Gewezen wordt op de verklaring van [verdachte 1] in een zeer vroeg stadium, waaruit blijkt dat er meer dan de vier verdachten bij de woningoverval betrokken waren. Dit volgt ook uit een tapgesprek van de telefoon van verdachte [verdachte 4] en uit het feit dat het openbaar ministerie er vanuit gaat dat er twee auto's naar [plaats] zijn afgereisd, waarbij [beklaagde 1] en [verdachte 1] in één auto zaten en [verdachte 4] in een andere auto zat. Uit de telecom- en historische gegevens volgt onder meer dat er in de nacht van de woningoverval sprake is geweest van een (poging tot) telefonisch contact tussen [verdachte 4] en alle drie de beklaagden en hun toestellen straalden in de ochtend na de woningoverval de mast in Pijnacker aan.
De verklaring van [beklaagde 1] dient als kennelijk leugenachtig te worden beschouwd, nu hij stelt de betrokken personen niet te kennen, terwijl hij een dag voor de overval bij het tankstation in de aanwezigheid was van [verdachte 1] en/of [beklaagde 2] (of [verdachte 3] ) en meermalen is gezien met [beklaagde 3] en [beklaagde 2] .
Deze aanwijzingen met de latere verklaring van [verdachte 1] , waarin hij over de rol van beklaagden heeft verklaard, maken in ieder geval dat nader onderzoek naar de betrokkenheid van beklaagden opportuun is. Dit onderzoek zou volgens de advocate uit de volgende handelingen kunnen bestaan:
- het nader horen als getuige dan wel verhoren als verdachte van [naam 3] , de vriendin van [beklaagde 2] , gelet op het feit dat [beklaagde 3] en [beklaagde 2] in de ochtend van de woningoverval met [namen] in de woning van [naam 3] waren en gelet op de verklaring van [naam 5] , de vriendin van [verdachte 3] ;
- het nader onderzoeken van de beelden van een eerdere inbraak in [plaats] , waarop [beklaagde 3] door een wijkagent is herkend, door middel van biometrie;
- het nader onderzoeken van de aangetroffen schoensporen in de tuin onder het balkon;
- het nader horen van [verdachte 1] , [verdachte 3] en [verdachte 4] over de rol van beklaagden, omdat zij aanvankelijk zwegen maar inmiddels wel bereid zijn (geweest) te verklaren en zijn veroordeeld tot een langdurige gevangenisstraf;
- het nader horen van de getuigen [naam 4] en/of [naam 2] en/of [naam 5] , nu zij minder druk zullen ervaren van de veroordeelden.

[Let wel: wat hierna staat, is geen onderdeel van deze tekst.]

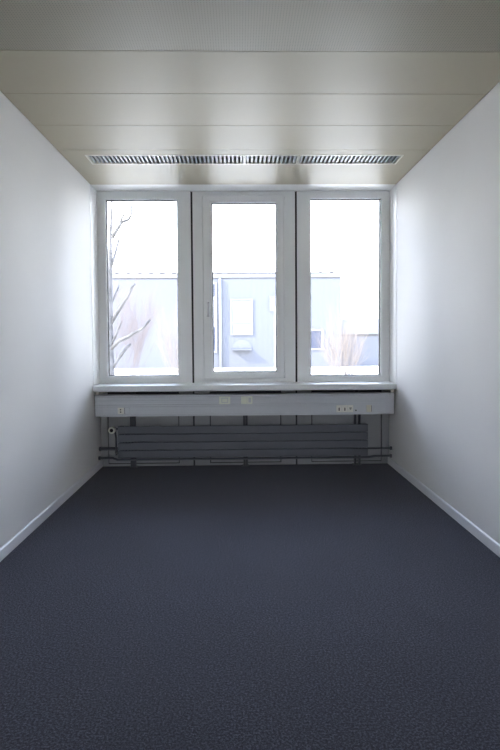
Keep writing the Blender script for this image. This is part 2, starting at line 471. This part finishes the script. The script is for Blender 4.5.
plate('blank_cover', 'pale blank cover plate nearest the right end of the trunking', 'cover plate', 2.490, 2.536, 0.531, 0.596, M['vent'], lambda t_, x, z, y: slit(t_, x+0.001, z, y))

# ------------------------------------------------------------------ radiator
yr = 5.026
rd = thing('radiator', 'long low grey radiator of four flat horizontal bars under the windows', 'radiator', (1.358, 5.04, 0.10))
rx0, rx1 = 0.187, 2.530
zz = [0.104, 0.1795, 0.2555, 0.3310]
for z0 in zz:
    bm = B(); box(bm, rx0, rx1, yr, yr+0.012, z0, z0+0.0705, 0.004); obj('flat_bar', bm, M['radiator'], rd)
for xx in (rx0+0.03, rx1-0.03):
    bm = B(); box(bm, xx-0.02, xx+0.02, yr+0.0122, yr+0.042, 0.104, 0.4015, 0.004); obj('header', bm, M['radiator'], rd)
bm = B()
k = rx0+0.07
while k < rx1-0.07:
    box(bm, k, k+0.0015, yr+0.0125, yr+0.040, 0.125, 0.385); k += 0.03
obj('convector_fins', bm, M['radiator'], rd)
bm = B(); box(bm, rx0+0.055, rx1-0.055, yr+0.0405, yr+0.0425, 0.12, 0.39); obj('rear_panel', bm, M['radiator'], rd)

# support posts between floor and sill, behind the radiator
def post(label, xs, group='steel posts behind the radiator'):
    t_ = thing('support_post', label, 'post', (sum(x for x, _ in xs)/len(xs), 5.10, 0.0), group)
    for x0, w_ in xs:
        bm = B(); box(bm, x0-w_/2, x0+w_/2, 5.080, 5.112, 0.0, 0.7655, 0.002); obj('upright', bm, M['post'], t_)
    xa = min(x-w_/2 for x, w_ in xs)-0.012; xb = max(x+w_/2 for x, w_ in xs)+0.012
    bm = B(); box(bm, xa, xb, 5.072, 5.1455, 0.0, 0.006, 0.001); obj('foot_plate', bm, M['post'], t_)
post('dark steel post behind the left end of the radiator, near the valve', [(0.298,0.014),(0.334,0.014),(0.316,0.022)])
post('dark steel post behind the middle of the radiator', [(1.366,0.018),(1.388,0.022)])
post('double dark steel post behind the right end of the radiator', [(2.422,0.017),(2.464,0.017)])
# the bar that carries the radiator on each post
for xx in (0.316, 1.379, 2.443):
    bm = B(); box(bm, xx-0.012, xx+0.012, yr+0.0428, 5.0798, 0.36, 0.375, 0.001); obj('wall_bracket', bm, M['post'], rd)

# thermostatic valve
vx, vz = 0.142, 0.374
vl = thing('thermostat_valve', 'round white radiator thermostat knob with a black centre, left of the radiator', 'valve', (vx, 5.0, vz))
bm = B(); lathe(bm, (vx, 4.975, vz), [(0.0,0.0185),(-0.002,0.026),(0.002,0.0315),(0.010,0.0325),(0.045,0.031),(0.055,0.022),(0.062,0.014)][1:]); obj('knob', bm, M['grey_plate'], vl)
bm = B(); lathe(bm, (vx, 4.9725, vz), [(-0.003,0.012),(-0.001,0.0165),(0.0,0.0165)]); obj('centre_cap', bm, M['black'], vl)
bm = B(); tube(bm, [(vx, 5.036, vz), (vx, 5.062, vz)], 0.012, 16); tube(bm, [(vx, 5.050, vz), (0.188, 5.050, vz)], 0.009, 16)
tube(bm, [(0.152, 5.050, vz), (0.168, 5.050, vz)], 0.0145, 6); obj('valve_body', bm, M['pipe'], vl)
# connection pipe dropping from the valve to the feed
bm = B(); tube(bm, [(0.150, 5.0500, vz-0.009), (0.158, 5.0495, 0.335), (0.166, 5.049, 0.29), (0.167, 5.049, 0.22), (0.166, 5.049, 0.165), (0.163, 5.0495, 0.128)], 0.0085, 14)
tube(bm, [(0.167, 5.049, 0.178), (0.1665, 5.049, 0.150)], 0.0145, 6)
obj('drop_pipe', bm, M['pipe'], vl)
bm = B(); lathe(bm, (0.172, 5.020, 0.146), [(0.0,0.009),(0.002,0.0105),(0.022,0.0105),(0.024,0.008)]); obj('lockshield_cap', bm, M['chrome'], vl)

# heating pipes
def pipe(label, pts, r_, collars, cr):
    t_ = thing('heating_pipe', label, 'pipe', pts[0])
    bm = B(); tube(bm, pts, r_, 16); obj('pipe_run', bm, M['pipe'], t_)
    for xa, xb, yy, z in collars:
        bm = B(); tube(bm, [(xa, yy, z), (xb, yy, z)], cr, 20); obj('wall_collar', bm, M['pipe'], t_)
yp = 5.062
pipe('short thick dark pipe from the left wall to the radiator, upper of two', [(0.001, yp+.016, 0.183), (0.1855, yp+.016, 0.183)], 0.0155, [(0.0005, 0.018, yp+.016, 0.183)], 0.020)
pipe('long dark pipe running just above the carpet beneath the radiator, wall to wall', [(0.001, yp-.012, 0.104-.0015), (0.13, yp-.012, 0.1015), (0.175, yp-.012, 0.084), (2.535, yp-.012, 0.084), (2.60, yp-.012, 0.094), (W-0.001, yp-.012, 0.094)], 0.0105, [(0.0005, 0.018, yp-.012, 0.1025), (W-0.018, W-0.0005, yp-.012, 0.094)], 0.0175)
pipe('thin dark pipe from the right end of the radiator to the right wall', [(2.5305, yp-.012, 0.168), (W-0.001, yp-.012, 0.168)], 0.0075, [(W-0.018, W-0.0005, yp-.012, 0.168)], 0.0165)

# ------------------------------------------------------------------ ceiling vents
segs = [(VX0, 1.370, 37, 'slotted ceiling air vent at the left, the longest of three in a row'),
        (1.384, 1.786, 12, 'short slotted ceiling air vent in the middle of the row of three'),
        (1.803, VX1, 24, 'slotted ceiling air vent at the right end of the row of three')]
for x0, x1, n, lb in segs:
    t_ = thing('ceiling_vent', lb, 'air vent', ((x0+x1)/2, (VY0+VY1)/2, H), 'air vents in the ceiling above the windows')
    fx0 = x0-0.006; fx1 = x1+0.006
    bm = B()   # flange under the ceiling plus a collar inside the slot
    def ringxy(bm, ax0, ax1, ay0, ay1, bx0, bx1, by0, by1, z0, z1):
        o4 = [(ax0,ay0),(ax1,ay0),(ax1,ay1),(ax0,ay1)]; i4 = [(bx0,by0),(bx1,by0),(bx1,by1),(bx0,by1)]
        A = [bm.verts.new((x,y,z0)) for x,y in o4]; Bv = [bm.verts.new((x,y,z0)) for x,y in i4]
        D = [bm.verts.new((x,y,z1)) for x,y in o4]; E = [bm.verts.new((x,y,z1)) for x,y in i4]
        for k in range(4):
            j = (k+1) % 4
            bm.faces.new((A[k],A[j],Bv[j],Bv[k])); bm.faces.new((D[j],D[k],E[k],E[j]))
            bm.faces.new((A[j],A[k],D[k],D[j])); bm.faces.new((Bv[k],Bv[j],E[j],E[k]))
    ringxy(bm, fx0-(0.006 if x0 == VX0 else 0), fx1+(0.006 if x1 == VX1 else 0), VY0-0.015, VY1+0.015, x0+0.001, x1-0.001, VY0+0.002, VY1-0.002, H-0.003, H-0.0002)
    ringxy(bm, x0+0.0002, x1-0.0002, VY0+0.0005, VY1-0.0005, x0+0.002, x1-0.002, VY0+0.002, VY1-0.002, H-0.0002, H+0.045)
    obj('vent_frame', bm, M['vent'], t_)
    bm = B(); box(bm, x0+0.0005, x1-0.0005, VY0+0.001, VY1-0.001, H+0.046, H+0.06); obj('plenum', bm, M['dark'], t_)
    bm = B()
    p = (x1-x0-0.004)/n
    for k in range(n):
        xc = x0+0.002+p*(k+0.5)
        box(bm, xc-p*0.25, xc+p*0.25, VY0+0.0025, VY1-0.0025, H+0.004, H+0.026)
    obj('blades', bm, M['blade'], t_)

# ------------------------------------------------------------------ outside
bm = B(); box(bm, -60, 60, YF+0.6, 110, GZ-0.3, GZ); struct('ground', bm, M['ground'])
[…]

Naar het oordeel van het hof heeft het openbaar ministerie het (vervolg)onderzoek op basis van de aanwezige aanwijzingen zo volledig als redelijkerwijs mogelijk opgepakt, maar heeft dit onderzoek onvoldoende belastend materiaal ten aanzien van de beklaagden opgeleverd. Het openbaar ministerie stelt zich terecht op het standpunt, dat er geen redelijke verwachtingen zijn dat de door de advocate verzochte onderzoekshandelingen nieuwe feiten zullen opleveren.